In the summer of 2003 this cosy arrangement was dealt a nasty blow. The QAA undertook an audit of a small Business programme that the OU, through OUVS, accredited for delivery at the Kolding institute in southern Denmark. The Kolding report (available on the QAA website at www.qaa.ac.uk/reviews/reports/overseas/openuniversity_denmark03.asp) paints a picture of an institution that had minimal reporting lines to the university - the OU - that granted degrees to its students. OUVS appears to have taken little interest in the academic activities of the Danish institution. The external examiners' reports would not be read routinely by anyone in the university beyond the confines of OUVS. Kolding's annual monitoring reports might or might not be read at university level. Kolding itself apparently had no contact with the OU's own Business School. The final sentence of the audit report damned not merely the particular arrangements that the OU had in place at Kolding but, explicitly, the entire programme-validation model that OUVS operated at its accredited institutions.

The Kolding report painted a gloomy picture. But there was in fact no evidence that academic standards had been sacrificed or compromised. The reporting line from Kolding to the OU's headquarters in Milton Keynes needed repair and upgrading. But nowhere did the Kolding auditors declare that students were receiving OU degrees who did not actually deserve them. The auditors themselves were either unaware of the history of OUVS, and that it was the successor body to the CNAA, or deliberately chose to ignore this vital historical context. They brought to their work a narrow view, focused exclusively on the QAA's own preferred accreditation model. Their report reflected a total and totally uncritical acceptance of that model.

When the Kolding report was published the OU came out of its corner fighting. Whilst agreeing that procedures could be improved, and that the relationship between the OU, OUVS and accredited institutions could be strengthened, the accreditation model was defended.

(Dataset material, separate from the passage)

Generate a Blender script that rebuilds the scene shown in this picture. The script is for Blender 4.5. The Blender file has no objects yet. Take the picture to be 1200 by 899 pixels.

Now, two years later, the model has been all but totally abandoned.

Last May the QAA audited the OU's entire collaborative provision. The audit team's report was published in October [www.qaa.ac.uk/reviews/reports/institutional/OpenUni05/summary.asp]. Unsurprisingly, the accreditation model was again condemned. The language used by this latest team of auditors echoed that of the Kolding team. And in the wake of this latest "Limited Confidence" report the OU has rolled over. Practically every demand ("recommendation") of the QAA is to be met, in full. In the process the interests of the OU's 45 or so loyal accredited institutions are to be comprehensively sacrificed.

Of course this is not the way the OU is spinning the story. Representatives of accredited institutions whom senior OUVS officers met on 7 December were told that the OU's accreditation model would be preserved but that another, termed 'associate' status, was to be created, and that over a fairly limited period of time each accredited institution would be told whether it could remain 'accredited', or whether it was to become merely 'associated.' The associate model will - naturally - follow closely the diktats of the QAA as set forth in its October 2005 report. This will involve significant extra cost, which accredited - sorry, associated - institutions will have to bear.

Why the OU has decided to go down this route is a puzzle. Granted, a "Limited Confidence" verdict is unwelcome. But it is not the end of the world. The QAA is not the sole repository of wisdom on accreditation matters. QAA auditors are not infallible. It would be a very sorry state of affairs indeed were they to be encouraged to regard themselves as such.

Nor is the QAA-kitemarked accreditation model the only one that will guarantee a quality education grounded in robust academic standards.